Very interesting Dutch, poignant and moving, and to think that when we were kids in the sixties and seventies that we used to play on areas known as 'bombed buildings' without fully realising what had gone before. RIP to all those souls that fell.
Thanks for posting this DMD. That brings back memories. I was 2 1/2 years old and living on Fairfax Avenue in North Hull when the German air-raids began in 1941. The house across the street from us took a direct hit and everyone in it was killed. My Grandad who lived near East Park, and who continued running his cabinet making business on Dansom Lane throughout the war, quickly moved my Mum and me out to Beverley, (my Dad a bomber pilot was away at war), where Mum and I lived for the next 15 years. RIP to all who died in those horrendous bombing raids!!
Thanks for posting DMD. A very moving and thought provoking documentary. I hadn't realised half of what this revealed, but remember vividly reading Commando comics and seeing plenty of old bombsites as a boy, and thinking how very glamorous and exciting it would have been to have been born a generation earlier.
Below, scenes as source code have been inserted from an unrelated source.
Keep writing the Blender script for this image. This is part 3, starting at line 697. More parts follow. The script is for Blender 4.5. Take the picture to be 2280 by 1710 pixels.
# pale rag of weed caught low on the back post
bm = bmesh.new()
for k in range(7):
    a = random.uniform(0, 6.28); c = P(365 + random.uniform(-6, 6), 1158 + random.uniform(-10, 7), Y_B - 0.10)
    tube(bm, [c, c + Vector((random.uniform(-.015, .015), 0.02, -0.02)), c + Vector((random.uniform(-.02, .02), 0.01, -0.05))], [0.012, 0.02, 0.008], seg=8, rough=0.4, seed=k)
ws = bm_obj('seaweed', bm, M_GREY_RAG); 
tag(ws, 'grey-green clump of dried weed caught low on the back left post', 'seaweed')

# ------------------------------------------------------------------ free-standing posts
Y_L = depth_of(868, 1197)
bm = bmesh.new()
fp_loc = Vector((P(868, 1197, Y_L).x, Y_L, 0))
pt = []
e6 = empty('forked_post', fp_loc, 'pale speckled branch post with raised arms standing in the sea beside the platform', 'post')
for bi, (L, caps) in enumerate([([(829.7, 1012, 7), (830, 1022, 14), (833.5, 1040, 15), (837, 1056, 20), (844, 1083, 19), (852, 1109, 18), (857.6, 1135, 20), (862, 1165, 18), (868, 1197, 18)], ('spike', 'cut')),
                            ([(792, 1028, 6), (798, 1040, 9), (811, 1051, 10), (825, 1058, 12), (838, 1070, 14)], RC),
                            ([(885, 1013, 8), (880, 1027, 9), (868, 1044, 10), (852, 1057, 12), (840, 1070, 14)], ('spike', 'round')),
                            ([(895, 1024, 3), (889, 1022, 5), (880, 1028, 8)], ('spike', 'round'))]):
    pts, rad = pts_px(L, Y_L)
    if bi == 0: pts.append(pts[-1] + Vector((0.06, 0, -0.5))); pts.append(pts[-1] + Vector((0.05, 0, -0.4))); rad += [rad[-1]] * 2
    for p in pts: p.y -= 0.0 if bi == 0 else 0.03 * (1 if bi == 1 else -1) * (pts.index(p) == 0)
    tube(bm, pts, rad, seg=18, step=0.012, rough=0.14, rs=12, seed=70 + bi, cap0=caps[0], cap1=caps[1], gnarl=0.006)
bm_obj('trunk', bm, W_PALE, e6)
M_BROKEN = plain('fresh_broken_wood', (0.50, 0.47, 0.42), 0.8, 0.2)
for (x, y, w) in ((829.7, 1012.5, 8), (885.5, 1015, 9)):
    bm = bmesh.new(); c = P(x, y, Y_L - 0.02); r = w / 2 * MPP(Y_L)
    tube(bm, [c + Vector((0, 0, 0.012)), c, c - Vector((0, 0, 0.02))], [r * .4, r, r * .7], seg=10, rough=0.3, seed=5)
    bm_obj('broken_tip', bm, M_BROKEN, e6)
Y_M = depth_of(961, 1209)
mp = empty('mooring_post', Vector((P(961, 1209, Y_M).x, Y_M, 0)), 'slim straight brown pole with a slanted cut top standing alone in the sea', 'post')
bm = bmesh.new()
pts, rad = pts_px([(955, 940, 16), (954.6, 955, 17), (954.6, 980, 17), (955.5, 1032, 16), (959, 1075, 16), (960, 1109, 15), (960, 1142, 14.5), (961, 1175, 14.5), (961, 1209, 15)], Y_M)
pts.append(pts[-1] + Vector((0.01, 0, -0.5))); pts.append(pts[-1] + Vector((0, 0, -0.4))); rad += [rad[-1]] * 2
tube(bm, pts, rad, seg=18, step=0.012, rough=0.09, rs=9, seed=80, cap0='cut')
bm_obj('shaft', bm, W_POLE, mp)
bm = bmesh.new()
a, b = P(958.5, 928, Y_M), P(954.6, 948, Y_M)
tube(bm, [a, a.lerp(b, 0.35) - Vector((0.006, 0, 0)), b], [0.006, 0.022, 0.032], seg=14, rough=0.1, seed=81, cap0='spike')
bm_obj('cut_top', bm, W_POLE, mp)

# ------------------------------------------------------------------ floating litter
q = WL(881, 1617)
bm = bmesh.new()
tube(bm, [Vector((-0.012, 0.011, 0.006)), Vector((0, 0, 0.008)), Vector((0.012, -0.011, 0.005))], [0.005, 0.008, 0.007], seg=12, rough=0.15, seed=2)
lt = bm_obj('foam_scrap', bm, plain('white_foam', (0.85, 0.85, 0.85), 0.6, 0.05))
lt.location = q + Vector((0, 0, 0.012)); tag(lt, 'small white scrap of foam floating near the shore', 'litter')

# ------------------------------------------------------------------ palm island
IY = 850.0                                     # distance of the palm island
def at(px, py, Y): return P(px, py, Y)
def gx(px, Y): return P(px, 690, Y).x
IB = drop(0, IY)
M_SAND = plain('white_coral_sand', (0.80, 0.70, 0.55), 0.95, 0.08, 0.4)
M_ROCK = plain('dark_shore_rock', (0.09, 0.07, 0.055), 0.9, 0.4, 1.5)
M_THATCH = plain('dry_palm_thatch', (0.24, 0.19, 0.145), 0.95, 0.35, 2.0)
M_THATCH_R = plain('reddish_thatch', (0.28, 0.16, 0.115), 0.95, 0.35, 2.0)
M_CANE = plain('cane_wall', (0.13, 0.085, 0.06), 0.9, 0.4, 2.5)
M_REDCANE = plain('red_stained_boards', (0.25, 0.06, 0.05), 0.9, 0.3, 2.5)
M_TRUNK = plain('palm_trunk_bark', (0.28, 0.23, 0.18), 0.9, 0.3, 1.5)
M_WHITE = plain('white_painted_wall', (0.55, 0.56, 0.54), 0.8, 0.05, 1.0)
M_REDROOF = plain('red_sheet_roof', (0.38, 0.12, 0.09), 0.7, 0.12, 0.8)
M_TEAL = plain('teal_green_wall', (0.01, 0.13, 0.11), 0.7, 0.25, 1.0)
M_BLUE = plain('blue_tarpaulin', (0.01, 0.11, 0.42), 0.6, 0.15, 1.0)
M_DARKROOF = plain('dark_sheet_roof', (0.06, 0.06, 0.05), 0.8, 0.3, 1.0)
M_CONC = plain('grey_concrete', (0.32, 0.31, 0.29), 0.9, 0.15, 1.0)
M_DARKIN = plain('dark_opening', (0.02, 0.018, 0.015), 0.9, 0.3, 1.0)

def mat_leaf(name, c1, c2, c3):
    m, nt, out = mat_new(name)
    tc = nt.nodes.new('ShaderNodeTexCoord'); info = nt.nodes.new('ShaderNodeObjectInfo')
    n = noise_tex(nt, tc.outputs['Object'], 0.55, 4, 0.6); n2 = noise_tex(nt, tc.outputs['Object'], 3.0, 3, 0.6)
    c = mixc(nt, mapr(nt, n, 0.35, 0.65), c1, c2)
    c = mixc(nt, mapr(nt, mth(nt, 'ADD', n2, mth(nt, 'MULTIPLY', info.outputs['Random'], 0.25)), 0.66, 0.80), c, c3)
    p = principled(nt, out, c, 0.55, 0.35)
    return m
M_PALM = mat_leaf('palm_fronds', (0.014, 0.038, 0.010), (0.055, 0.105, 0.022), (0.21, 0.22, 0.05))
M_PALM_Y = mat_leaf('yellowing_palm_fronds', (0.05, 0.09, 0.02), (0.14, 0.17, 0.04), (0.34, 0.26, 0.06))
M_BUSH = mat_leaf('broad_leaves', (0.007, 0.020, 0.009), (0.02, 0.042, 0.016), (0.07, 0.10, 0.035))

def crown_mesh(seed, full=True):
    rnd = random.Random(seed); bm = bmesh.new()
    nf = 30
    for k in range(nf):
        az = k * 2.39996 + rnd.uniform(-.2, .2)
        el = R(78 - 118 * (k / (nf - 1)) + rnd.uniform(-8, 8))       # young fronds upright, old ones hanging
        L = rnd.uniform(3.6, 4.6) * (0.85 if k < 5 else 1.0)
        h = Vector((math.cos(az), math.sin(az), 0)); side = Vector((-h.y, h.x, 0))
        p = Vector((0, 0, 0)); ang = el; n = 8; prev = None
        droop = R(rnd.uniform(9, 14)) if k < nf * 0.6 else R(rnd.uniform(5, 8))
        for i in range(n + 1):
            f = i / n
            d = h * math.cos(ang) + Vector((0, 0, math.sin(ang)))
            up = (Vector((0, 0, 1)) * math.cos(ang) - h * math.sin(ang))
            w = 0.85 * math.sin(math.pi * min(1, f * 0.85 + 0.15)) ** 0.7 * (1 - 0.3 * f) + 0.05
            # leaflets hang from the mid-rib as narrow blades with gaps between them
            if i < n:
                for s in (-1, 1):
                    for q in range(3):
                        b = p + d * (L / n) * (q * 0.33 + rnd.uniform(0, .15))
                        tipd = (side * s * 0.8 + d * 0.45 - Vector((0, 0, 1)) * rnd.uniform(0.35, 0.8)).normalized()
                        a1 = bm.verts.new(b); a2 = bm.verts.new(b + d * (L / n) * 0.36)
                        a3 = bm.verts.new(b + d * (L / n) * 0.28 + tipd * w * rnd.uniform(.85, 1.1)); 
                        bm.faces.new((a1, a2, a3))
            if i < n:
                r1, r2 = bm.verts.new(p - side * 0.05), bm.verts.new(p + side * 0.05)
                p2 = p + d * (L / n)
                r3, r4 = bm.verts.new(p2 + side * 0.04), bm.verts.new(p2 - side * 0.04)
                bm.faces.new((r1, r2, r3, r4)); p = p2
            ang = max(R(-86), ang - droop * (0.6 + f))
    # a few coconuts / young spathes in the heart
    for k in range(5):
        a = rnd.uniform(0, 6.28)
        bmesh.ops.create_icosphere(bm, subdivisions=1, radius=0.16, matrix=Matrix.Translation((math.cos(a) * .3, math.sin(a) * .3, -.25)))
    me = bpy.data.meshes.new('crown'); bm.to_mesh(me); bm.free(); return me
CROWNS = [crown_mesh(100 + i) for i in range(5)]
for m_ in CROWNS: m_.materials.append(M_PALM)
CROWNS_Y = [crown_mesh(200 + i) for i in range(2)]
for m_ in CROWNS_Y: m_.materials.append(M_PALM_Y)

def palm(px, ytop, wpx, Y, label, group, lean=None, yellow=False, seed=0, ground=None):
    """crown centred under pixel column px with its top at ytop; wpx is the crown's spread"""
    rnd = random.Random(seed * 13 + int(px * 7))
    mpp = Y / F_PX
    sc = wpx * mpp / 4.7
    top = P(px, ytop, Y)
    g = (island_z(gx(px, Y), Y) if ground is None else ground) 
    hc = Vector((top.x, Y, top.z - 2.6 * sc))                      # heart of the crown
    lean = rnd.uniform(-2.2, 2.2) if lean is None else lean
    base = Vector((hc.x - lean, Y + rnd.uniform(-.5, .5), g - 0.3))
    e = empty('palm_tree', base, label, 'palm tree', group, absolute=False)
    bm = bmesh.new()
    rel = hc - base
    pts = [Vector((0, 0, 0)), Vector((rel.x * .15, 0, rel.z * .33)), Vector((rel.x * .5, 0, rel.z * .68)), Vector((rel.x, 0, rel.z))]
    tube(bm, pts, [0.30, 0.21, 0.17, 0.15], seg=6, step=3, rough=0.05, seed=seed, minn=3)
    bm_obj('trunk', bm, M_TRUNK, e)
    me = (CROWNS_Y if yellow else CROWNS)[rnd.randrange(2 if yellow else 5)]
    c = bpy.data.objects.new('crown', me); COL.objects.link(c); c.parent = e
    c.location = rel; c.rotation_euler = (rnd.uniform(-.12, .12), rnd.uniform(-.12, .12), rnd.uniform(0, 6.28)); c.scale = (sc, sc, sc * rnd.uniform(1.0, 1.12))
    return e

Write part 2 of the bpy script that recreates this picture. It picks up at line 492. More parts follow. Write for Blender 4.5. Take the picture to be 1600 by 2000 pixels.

How wrong I was.
Thanks DMD, very interesting and very sad. I was born five years after the war had ended but it was very much part of my childhood. Playing on bombies and avoiding certain gents who were a bit suspect as a result of the war as well as all of the stories. The observation that devoting resources to carpet bombing in order to undermine German morale rather than using the resources more strategically may have lengthened the war was rather interesting.